[3D scene scripts]
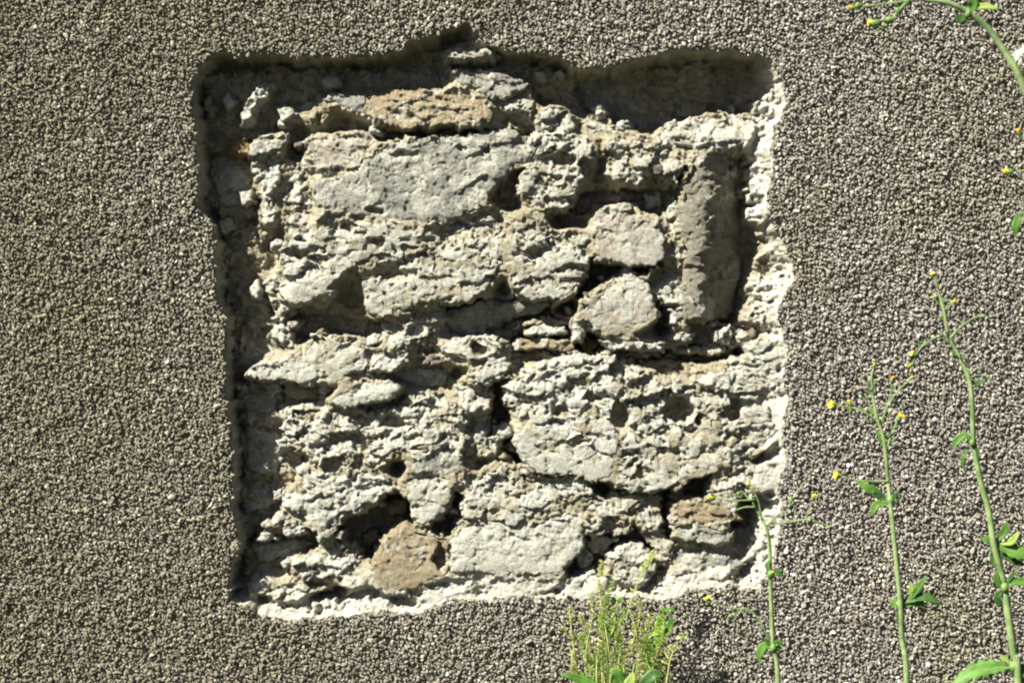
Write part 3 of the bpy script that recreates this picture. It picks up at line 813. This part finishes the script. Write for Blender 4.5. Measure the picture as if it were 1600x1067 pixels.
# ------------------------------------------------------------------ weeds in front of the wall
def catmull(pts, n=8):
    P = [np.array(p, float) for p in pts]
    P = [2 * P[0] - P[1]] + P + [2 * P[-1] - P[-2]]
    out = []
    for i in range(1, len(P) - 2):
        for k in range(n):
            t = k / n
            out.append(0.5 * ((2 * P[i]) + (-P[i - 1] + P[i + 1]) * t + (2 * P[i - 1] - 5 * P[i] + 4 * P[i + 1] - P[i + 2]) * t * t + (-P[i - 1] + 3 * P[i] - 3 * P[i + 1] + P[i + 2]) * t ** 3))
    out.append(P[-2]); return np.array(out)

def frame(d):
    d = Vector(d).normalized()
    a = Vector((0, 0, 1)) if abs(d.z) < 0.9 else Vector((1, 0, 0))
    s = d.cross(a).normalized(); return d, s, s.cross(d).normalized()

def tube_data(path, radii, sides=8, ribs=0.0):
    vs, fs = [], []
    m = len(path)
    for i in range(m):
        d = path[min(i + 1, m - 1)] - path[max(i - 1, 0)]
        _, a, b = frame(d)
        for k in range(sides):
            t = 2 * math.pi * k / sides
            r = radii[i] * (1 + ribs * (1 if k % 2 else -1))
            vs.append(Vector(path[i]) + (a * math.cos(t) + b * math.sin(t)) * r)
    for i in range(m - 1):
        for k in range(sides):
            k2 = (k + 1) % sides
            fs.append((i * sides + k, i * sides + k2, (i + 1) * sides + k2, (i + 1) * sides + k))
    fs.append(tuple(range(sides))[::-1]); fs.append(tuple(range((m - 1) * sides, m * sides)))
    return vs, fs

class Weed:
    def __init__(self, name, label, cat, d, base_px, group=None):
        self.d = d; self.sc = (CAM_D - d) / CAM_D / 1000.0
        b = at(base_px, 1067, d); self.base = Vector((b.x, b.y, 0))
        self.root = empty(name, self.base, label, cat, group)
    def P(self, px, py, dd=0.0): return at(px, py, self.d + dd) - self.base
    def part(self, name, vs, fs, mat, parent=None, smooth=True):
        return mesh_py(name, vs, fs, mat, parent or self.root, smooth)
    def stem(self, pts, w0, w1, name="stem", mat='stem', sides=10, ground=True, wob=0.004):
        q = [self.P(*p) for p in pts]
        if ground:
            f = q[0]; q = [Vector((f.x * 0.15, 0, -0.02)), Vector((f.x * 0.5, 0.0, f.z * 0.5))] + q
        q = [v + Vector((0, random.uniform(-wob, wob), 0)) for v in q]
        path = catmull(q, 6); m = len(path)
        g = 12 if ground else 0
        rad = []
        for i in range(m):
            t = max(0, i - g) / max(1, m - 1 - g)
            rad.append((w0 + (w1 - w0) * t) * 0.5 * self.sc)
        vs, fs = tube_data(path, rad, sides, 0.05 if sides > 6 else 0)
        return self.part(name, vs, fs, M[mat])
    def branch(self, pts, w=4, mat='stem', w1=None):
        return self.stem(pts, w, w1 or w * 0.6, "branch", mat, 6, False, 0.003)
    def leaf(self, pts, width_, mat='leaf', teeth=5, depth=0.35, fold=0.25, face=(0, -1, 0.35), shape=0.45, clasp=0.25, name="leaf"):
        """leaf blade along a midrib through photo points (px,py,extra distance); toothed margin, folded along the rib"""
        width = width_ * 0.86
        path = catmull([self.P(*p) for p in pts], 7); m = len(path)
        vs, fs = [], []
        F = Vector(face).normalized(); ph = random.uniform(0, 6)
        for i in range(m):
            t = i / (m - 1)
            d = Vector(path[min(i + 1, m - 1)] - path[max(i - 1, 0)]).normalized()
            sd = d.cross(F)
            sd = sd.normalized() if sd.length > 1e-4 else Vector((1, 0, 0))
            nn = sd.cross(d).normalized()
            w = max(clasp * (1 - t) ** 2, math.sin(math.pi * min(1, t ** (0.5 / shape if shape < .5 else 1))) ** 0.8) if t < 0.999 else 0.02
            for kk in (-1, -0.55, 0, 0.55, 1):
                tooth = 1.0
                if abs(kk) == 1: tooth = 1 + depth * (((t * teeth + (0.3 if kk > 0 else 0)) % 1.0) - 0.6)
                off = kk * w * tooth * width * 0.5 * self.sc
                wav = 0.10 * math.sin(9 * t + ph + kk) * abs(kk) * width * 0.5 * self.sc
                vs.append(Vector(path[i]) + sd * off + nn * (abs(off) * fold + wav))
        for i in range(m - 1):
            for k in range(4):
                fs.append((i * 5 + k, i * 5 + k + 1, (i + 1) * 5 + k + 1, (i + 1) * 5 + k))
        o = self.part(name, vs, fs, M[mat])
        md = o.modifiers.new("thickness", 'SOLIDIFY'); md.thickness = 0.0006; md.offset = 0
        # pale raised midrib
        rad = [max(0.15, 1 - i / (m - 1)) * 0.055 * width * self.sc + 0.0003 for i in range(m)]
        v2, f2 = tube_data([Vector(p) - F * 0.0004 for p in path], rad, 5)
        self.part("midrib", v2, f2, M['stem'], o)
        return o
    def flower(self, px, py, size, ang, kind='open', dd=0.0):
        """flower head: green cup at the foot, yellow florets beyond; ang in degrees, 0 = up, 90 = right"""
        c = self.P(px, py, dd); a = math.radians(ang)
        ax = Vector((math.sin(a), random.uniform(-.5, .1), math.cos(a))).normalized()
        _, s1, s2 = frame(ax); r = size * 0.43 * self.sc
        prof = [(-1.5, .12), (-1.3, .55), (-.8, .72), (-.2, .62), (.15, .55), (.2, .2)]
        vs, fs = [], []
        n = 8
        for h, w in prof:
            for k in range(n):
                t = 2 * math.pi * k / n
                ww = w * (1 + .08 * (k % 2))
                vs.append(c + ax * h * r + (s1 * math.cos(t) + s2 * math.sin(t)) * ww * r)
        for i in range(len(prof) - 1):
            for k in range(n):
                k2 = (k + 1) % n
                fs.append((i * n + k, i * n + k2, (i + 1) * n + k2, (i + 1) * n + k))
        fs.append(tuple(range(n))[::-1]); fs.append(tuple(range((len(prof) - 1) * n, len(prof) * n)))
        o = self.part("flower" if kind != 'bud' else "bud", vs, fs, M['sepal'])
        if kind == 'green': return o
        vs, fs = [], []
        mat = {'open': 'yellow', 'tip': 'yellow', 'bud': 'orange', 'fluff': 'fluff'}[kind]
        cnt = {'open': 13, 'tip': 9, 'bud': 7, 'fluff': 34}[kind]
        for k in range(cnt):
            t = 2 * math.pi * k / cnt + random.uniform(-.2, .2)
            if kind == 'open': sp, ln, wd = random.uniform(.6, 1.2), random.uniform(1.0, 1.35), .26
            elif kind == 'fluff': sp, ln, wd = random.uniform(0, 1.7), random.uniform(1.2, 1.7), .07
            else: sp, ln, wd = random.uniform(.1, .4), random.uniform(.6, .95), .26
            rd = s1 * math.cos(t) + s2 * math.sin(t); tg = rd.cross(ax)
            dr = (ax * math.cos(sp) + rd * math.sin(sp)).normalized()
            p0 = c + ax * .1 * r + rd * .3 * r
            k0 = len(vs)
            nn = dr.cross(tg)
            for q, w in ((0, .5), (.55, 1), (1, .45)):
                for e in (-1, 1): vs.append(p0 + dr * ln * r * q + tg * e * wd * w * r + nn * (.12 * r * q * q))
            fs += [(k0, k0 + 1, k0 + 3, k0 + 2), (k0 + 2, k0 + 3, k0 + 5, k0 + 4)]
        # dense centre of florets
        k0 = len(vs)
        v, f = ICO_V, ICO_F
        for q in v: vs.append(c + (ax * (q[2] * .62 + .4) + s1 * q[0] * .66 + s2 * q[1] * .66) * r)
        fs += [tuple(int(x) + k0 for x in t) for t in f]
        self.part("florets" if kind != 'fluff' else "seed_fluff", vs, fs, M[mat], o, False)
        return o
    def node(self, px, py, w):
        """swollen joint with clasping leaf bases"""
        c = self.P(px, py)
        vs = [c + Vector((q[0] * w * .36, q[1] * w * .36, q[2] * w * .5)) * self.sc for q in ICO_V]
        return self.part("stem_joint", vs, [tuple(int(x) for x in f) for f in ICO_F], M['sepal'])

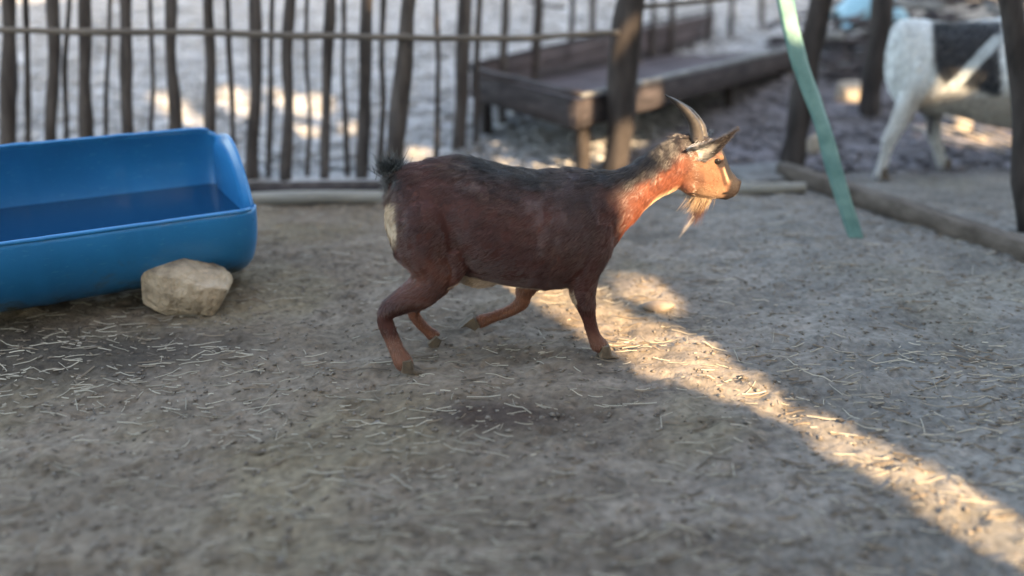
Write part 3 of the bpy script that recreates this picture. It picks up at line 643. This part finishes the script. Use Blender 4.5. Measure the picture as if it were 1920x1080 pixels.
def coat(me, n, flowf, lenf, colf, parent, rad=.00055, lift=.28, name='coat', keep=None):
    me.calc_loop_triangles(); T = np.empty(len(me.loop_triangles) * 3, np.int32); me.loop_triangles.foreach_get('vertices', T); T = T.reshape(-1, 3)
    P = np.empty(len(me.vertices) * 3, np.float32); me.vertices.foreach_get('co', P); P = P.reshape(-1, 3).astype(float)
    a_, b_, c_ = P[T[:, 0]], P[T[:, 1]], P[T[:, 2]]; N = np.cross(b_ - a_, c_ - a_); ar = np.linalg.norm(N, axis=1) + 1e-12; N = N / ar[:, None]
    k = RNG.choice(len(T), n, p=ar / ar.sum()); r1, r2 = np.sqrt(RNG.random(n)), RNG.random(n)
    root = a_[k] * (1 - r1)[:, None] + b_[k] * (r1 * (1 - r2))[:, None] + c_[k] * (r1 * r2)[:, None]; nn = N[k]
    if keep is not None: kk = keep(root); root, nn = root[kk], nn[kk]; n = len(root)
    fl = flowf(root); fl = fl - (fl * nn).sum(1, keepdims=True) * nn; fl /= np.linalg.norm(fl, axis=1, keepdims=True) + 1e-9
    cl = np.stack([fbm(root * 38, 2, 5), fbm(root * 38, 2, 6), fbm(root * 38, 2, 7)], 1); lf = lift * (1 + .8 * fbm(root * 30, 2, 8))
    d = fl + nn * lf[:, None] + cl * .34 + RNG.normal(0, .08, (n, 3)); d /= np.linalg.norm(d, axis=1, keepdims=True)
    L_ = lenf(root) * (.65 + .6 * RNG.random(n)); t = np.array([0, .35, .7, 1.]); g_ = np.array([0, 0, -1.])
    pts = root[:, None] - nn[:, None] * .001 + d[:, None] * (L_[:, None] * t)[..., None] + (fl * .35 - nn * .22)[:, None] * (L_[:, None] * t ** 2 * .5)[..., None]
    rd = rad * np.array([1, .9, .65, .2])[None] * np.ones((n, 1)); c = colf(root) * (.62 + .76 * RNG.random((n, 1))) * (1 + .25 * fbm(root * 30, 2, 9))[:, None]
    return curves_obj(name, pts, rd, np.clip(c, 0, 1), 'fur', parent)
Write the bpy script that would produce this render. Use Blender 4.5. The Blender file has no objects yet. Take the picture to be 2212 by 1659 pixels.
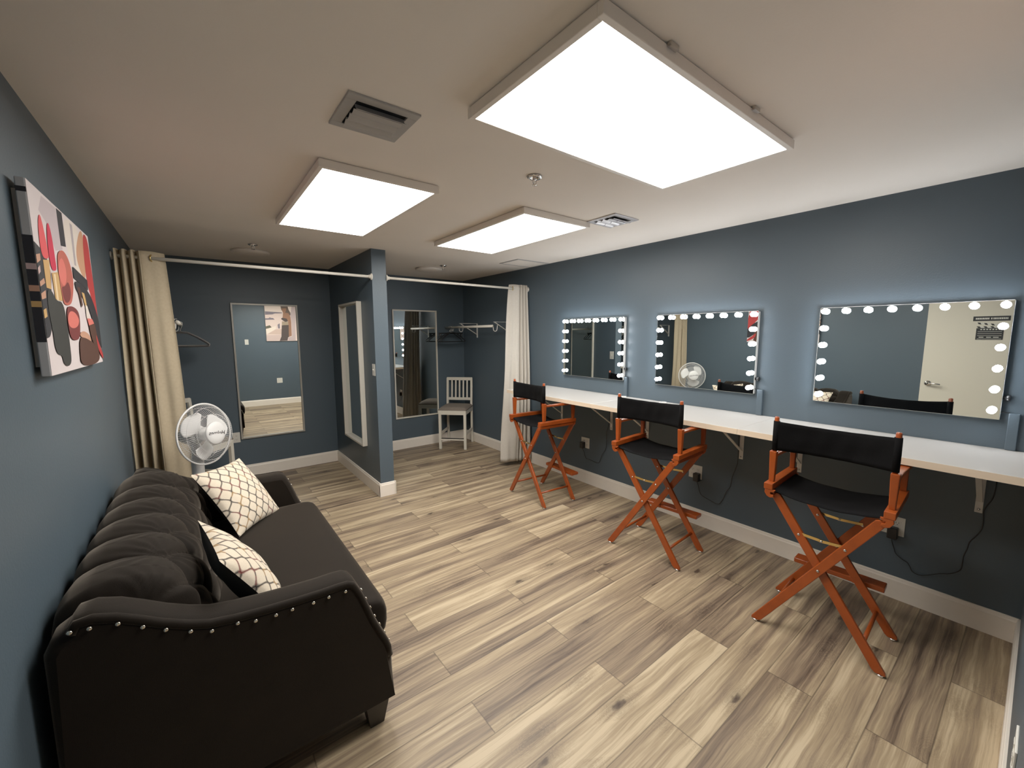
import bpy, bmesh, math, random
from mathutils import Vector, Matrix, Euler
C = bpy.context.scene.collection
PI = math.pi
random.seed(7)
# ---------------------------------------------------------------- room measures (metres)
XL, XR, YB, YP, YN = -0.4120, 3.3168, 5.5331, 3.9817, -0.0468
XPl, XPr, H = 1.3872, 1.5269, 2.44
BH, BT = 0.138, 0.015
YR, ZR = 3.9861, 2.1789
ZC, CD, YC = 1.0219, 0.6038, 3.617

# ---------------------------------------------------------------- materials
def new_mat(name):
    m = bpy.data.materials.new(name); m.use_nodes = True
    nt = m.node_tree; b = nt.nodes['Principled BSDF']
    return m, nt, b
def setin(b, k, v):
    if k in b.inputs: b.inputs[k].default_value = v
def plain(name, col, rough=.5, metal=0, spec=.5, noise=0, nscale=20, bump=0, bscale=200, sheen=0, trans=0, alpha=1, sss=0):
    m, nt, b = new_mat(name)
    c4 = (*col, 1)
    setin(b, 'Base Color', c4); setin(b, 'Roughness', rough); setin(b, 'Metallic', metal)
    setin(b, 'Specular IOR Level', spec)
    if sheen: setin(b, 'Sheen Weight', sheen); setin(b, 'Sheen Roughness', .4); setin(b, 'Sheen Tint', (1, .86, .72, 1))
    if trans: setin(b, 'Transmission Weight', trans)
    if alpha < 1: setin(b, 'Alpha', alpha)
    tc = nt.nodes.new('ShaderNodeTexCoord')
    if noise:
        n = nt.nodes.new('ShaderNodeTexNoise'); n.inputs['Scale'].default_value = nscale; n.inputs['Detail'].default_value = 3
        nt.links.new(tc.outputs['Object'], n.inputs['Vector'])
        mx = nt.nodes.new('ShaderNodeMix'); mx.data_type = 'RGBA'
        mx.inputs['A'].default_value = tuple(x*(1-noise) for x in col)+(1,)
        mx.inputs['B'].default_value = tuple(min(1, x*(1+noise)) for x in col)+(1,)
        nt.links.new(n.outputs['Fac'], mx.inputs['Factor']); nt.links.new(mx.outputs['Result'], b.inputs['Base Color'])
    if bump:
        n2 = nt.nodes.new('ShaderNodeTexNoise'); n2.inputs['Scale'].default_value = bscale; n2.inputs['Detail'].default_value = 2
        nt.links.new(tc.outputs['Object'], n2.inputs['Vector'])
        bp = nt.nodes.new('ShaderNodeBump'); bp.inputs['Strength'].default_value = bump; bp.inputs['Distance'].default_value = .002
        nt.links.new(n2.outputs['Fac'], bp.inputs['Height']); nt.links.new(bp.outputs['Normal'], b.inputs['Normal'])
    return m
def emis(name, col, strength):
    m = bpy.data.materials.new(name); m.use_nodes = True; nt = m.node_tree
    nt.nodes.clear(); e = nt.nodes.new('ShaderNodeEmission'); o = nt.nodes.new('ShaderNodeOutputMaterial')
    e.inputs[0].default_value = (*col, 1); e.inputs[1].default_value = strength
    nt.links.new(e.outputs[0], o.inputs[0]); return m

M = {}
M['wall'] = plain('slate_blue_paint', (.071, .099, .124), .42, spec=.45, noise=.06, nscale=1.5, bump=.25, bscale=120)
M['ceiling'] = plain('ceiling_paint', (.86, .80, .73), .85, spec=.2, noise=.04, nscale=2, bump=.15, bscale=90)
M['trim'] = plain('trim_paint', (.88, .81, .72), .4, noise=.03)
M['door'] = plain('door_paint', (.72, .67, .56), .4)
M['fixture'] = plain('white_fixture_frame', (.85, .79, .72), .4)
M['panel'] = emis('panel_glow', (1, .955, .88), 9.0)
M['bulb'] = emis('bulb_glow', (.93, .965, 1), 27.0)
M['mirror'] = plain('mirror_glass', (.86, .90, .88), 0.0, metal=1)
M['whitemetal'] = plain('white_metal', (.74, .73, .70), .35)
M['frame_white'] = plain('mirror_frame_cream', (.68, .64, .56), .4)
M['frame_grey'] = plain('mirror_frame_silver', (.42, .40, .36), .35, metal=.3)
M['rod'] = plain('rod_enamel', (.74, .70, .62), .3)
M['counter'] = plain('white_laminate', (.64, .61, .57), .12, spec=.5)
M['counter_edge'] = plain('laminate_edge', (.70, .56, .42), .4)
M['curtain'] = plain('linen_curtain', (.46, .38, .265), .9, spec=.1, noise=.10, nscale=60, bump=.5, bscale=350)
M['curtain_pale'] = plain('pale_linen_curtain', (.56, .52, .46), .9, spec=.1, noise=.07, nscale=60, bump=.5, bscale=350)
M['stool_paint'] = plain('stool_white_paint', (.70, .66, .57), .4)
M['stool_seat'] = plain('taupe_upholstery', (.20, .165, .135), .9, noise=.12, nscale=80, bump=.4, bscale=300)
M['chair_wood'] = plain('cherry_stained_wood', (.30, .054, .008), .30, noise=.28, nscale=14)
M['canvas_black'] = plain('black_canvas', (.003, .003, .0035), .9, spec=.12, noise=.2, nscale=200, bump=.6, bscale=500)
M['brass'] = plain('brass', (.75, .55, .22), .25, metal=1)
M['steel'] = plain('steel', (.62, .60, .57), .25, metal=1)
M['chrome'] = plain('chrome', (.75, .72, .70), .12, metal=1)
M['velvet'] = plain('charcoal_velvet', (.0095, .0068, .0048), .8, spec=.12, noise=.25, nscale=9, sheen=.22, bump=.3, bscale=400)
M['sofa_foot'] = plain('sofa_foot_wood', (.012, .009, .007), .4)
M['nail'] = plain('nailhead_metal', (.75, .70, .60), .2, metal=1)
M['pillow_back'] = plain('black_pillow_cloth', (.008, .008, .008), .95, bump=.5, bscale=300)
M['fan'] = plain('fan_white_plastic', (.74, .73, .72), .35)
M['blade'] = plain('fan_blade_plastic', (.78, .77, .76), .3)
M['black_plastic'] = plain('black_plastic', (.012, .012, .013), .35)
M['grey_plastic'] = plain('grey_plastic', (.30, .28, .25), .35)
M['plate'] = plain('wall_plate_white', (.70, .68, .62), .35)
M['slot'] = plain('outlet_slot', (.05, .05, .05), .5)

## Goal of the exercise
Gather all lines from the listing above in which "pixels" occurs.

## Finished answer
Write part 3 of the bpy script that recreates this picture. It picks up at line 813. This part finishes the script. Write for Blender 4.5. Measure the picture as if it were 1600x1067 pixels.
Write part 3 of the bpy script that recreates this picture. It picks up at line 643. This part finishes the script. Use Blender 4.5. Measure the picture as if it were 1920x1080 pixels.
Write the bpy script that would produce this render. Use Blender 4.5. The Blender file has no objects yet. Take the picture to be 2212 by 1659 pixels.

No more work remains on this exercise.